Opinion from Frank Cioffi, Apple Investor News:
I’m a big fan of Jon Stewart. I often learn more from “The Daily Show” than from network newscasts. But his artful, well researched skewering of Jim Cramer this week was still a cheap shot, an easy way to blow off populist steam about the financial crisis.
While I agree with Stewart’s premise that most major financial media failed us, making Cramer the poster boy for the crisis, in essence associating him with the liars and thieves, went too far. It’s also ironic to me that Stewart would attack a financial journalist who consistently provides information that attempts to level the playing field between the institutional financial complex and the average investor.
Jim Cramer saw this crisis looming, and called it before almost anyone else in his famous “rant” months before the October 2007 market peak. He also suggested some investors exit the market on “The Today Show” when the Dow was around 10,500. That advice saved a lot of people almost 4,000 points.

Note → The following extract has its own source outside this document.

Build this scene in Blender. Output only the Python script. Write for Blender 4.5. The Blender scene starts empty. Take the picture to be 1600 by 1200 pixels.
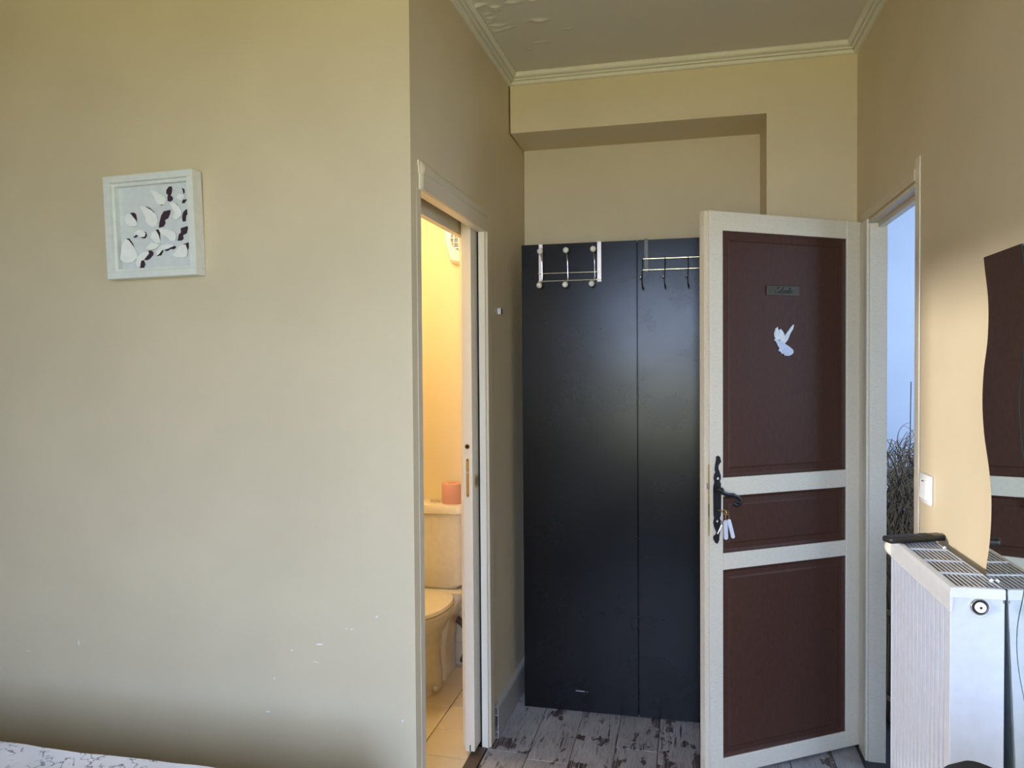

Cramer is an easy target because of his visibility, his bombastic style and because he makes many market and stock recommendations, some of them wrong. CNBC is easy game too. You can pull 20/20-hindsight video clips all day and make a good case against the network.
Of course, it’s not hard to see that most of the large financial media are as much a part of the problem as the financial institutions themselves. As Cramer admitted, “we can do a lot better.”
Yet while the highly publicized “Stewart vs. Cramer” episode will ultimately compel better reporting, I fear it may also further cement black-and-white populist thinking on the financial meltdown. This is a highly complex crisis requiring us to make finer shades-of-grey distinctions about what happened, how to fix it, and how to move forward productively.
One of the lessons of this crisis is the need to distinguish between real content and window dressing. This applies to journalism as well as earnings reports. While I see the clowning Jim Cramer does to be entertaining, I also see his knowledge, perspective and willingness to call it as he sees it. To me, he’ll always be the guy who “got it” a year before Ben Bernanke did.
Similarly, I hope more investors will be able to see beyond the reserved, steady and credible demeanor of the many mainstream financial media which let us down. During the height of the crisis those media maintained their demeanor, when maybe what we really needed was a guy screaming at us.